Waugh Family Urge Reinterment in Combe Florey Churchyard

The Spectator carries an article by Evelyn Waugh’s youngest son, Septimus, urging that the graves of his father, mother and sister be moved a few feet into the churchyard at Combe Florey:

Fifty years have passed since the death of my father, Evelyn Waugh. His remains, together with those of his wife Laura and daughter Margaret, are buried within a ha-ha which is now collapsing into the churchyard of St Peter and Paul, Combe Florey. My nephew, Alexander, and I hope that these graves could be incorporated in the churchyard as only a dilapidated wall separates them. But our efforts have been frustrated by bureaucratic obtuseness. I wonder if the creakiness of the bureaucratic process has been created by the undeserved popular perception of my father as a monster.

Septimus goes on to redress the popular misunderstanding by recounting several incidents from his boyhood in which his father’s kindness and good humor shine through.
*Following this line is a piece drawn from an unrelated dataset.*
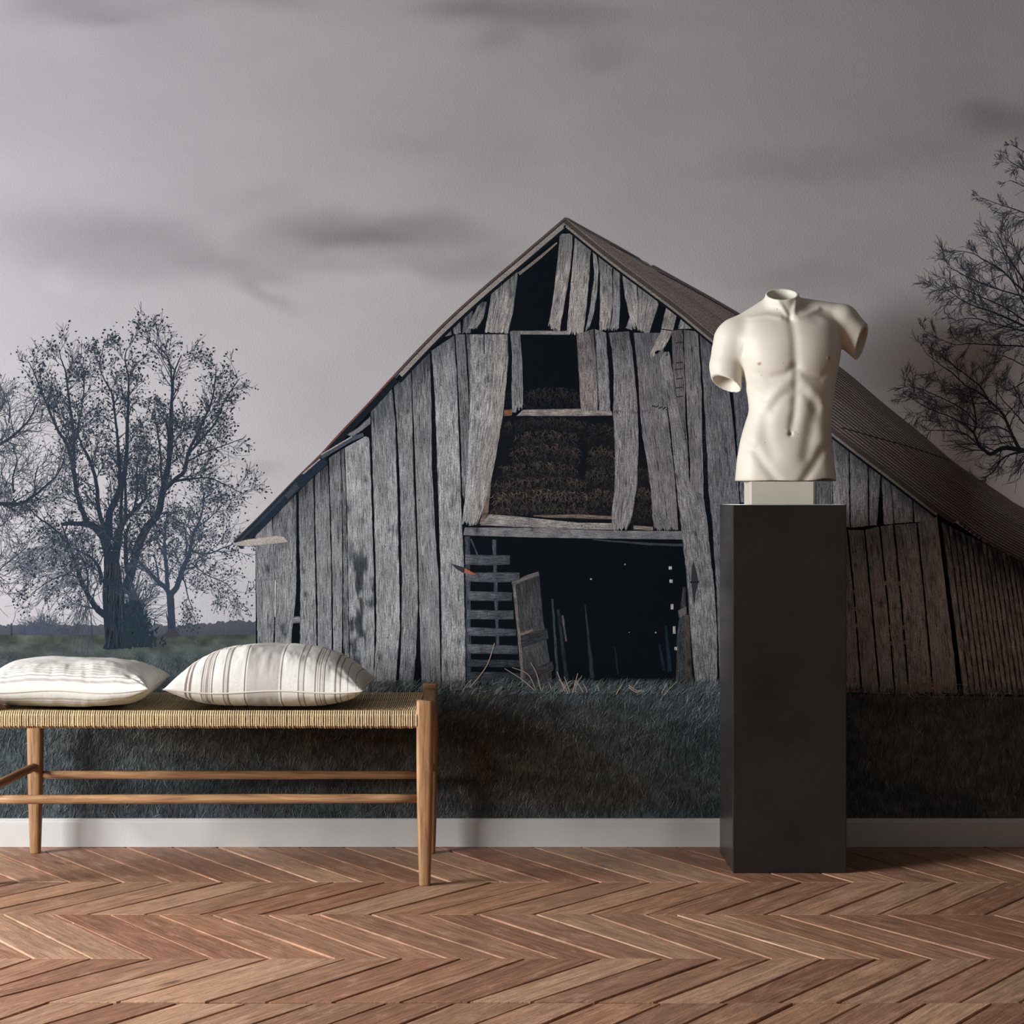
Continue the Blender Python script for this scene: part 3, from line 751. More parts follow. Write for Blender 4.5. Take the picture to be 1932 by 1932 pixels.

The first is the banana incident told by his brother Auberon which Septimus says involved caviar, of much less interest to children than a tropical fruit. He also remembers that his father always told the children never to smile at a camera but seldom followed his own advice. The result is dozens of family pictures of grumpy looking children surrounding a beaming papa.  Several other stories involve childish incidents where his father also comes out well. He concludes:

He was buried in the ha-ha that used to lie on his land, which has since been sold. This year Oxford University Press will start the mammoth task of publishing a scholastic edition of all my father’s writings. Equally important — for his family at least — is that we surmount whatever prejudice there may be against him, to see his earthly remains incorporated into the churchyard at Combe Florey, where we can visit them.

Here’s a link that should bring up the entire article. Thanks to David Lull for this link.

Comment (26 March 2016): As explained in more detail in a subsequent posting is not so much a matter of moving the graves into the churchyard but more of shoring up the wall and providing access to the burial site through the churchyard and up a set of stairs to be built along the wall.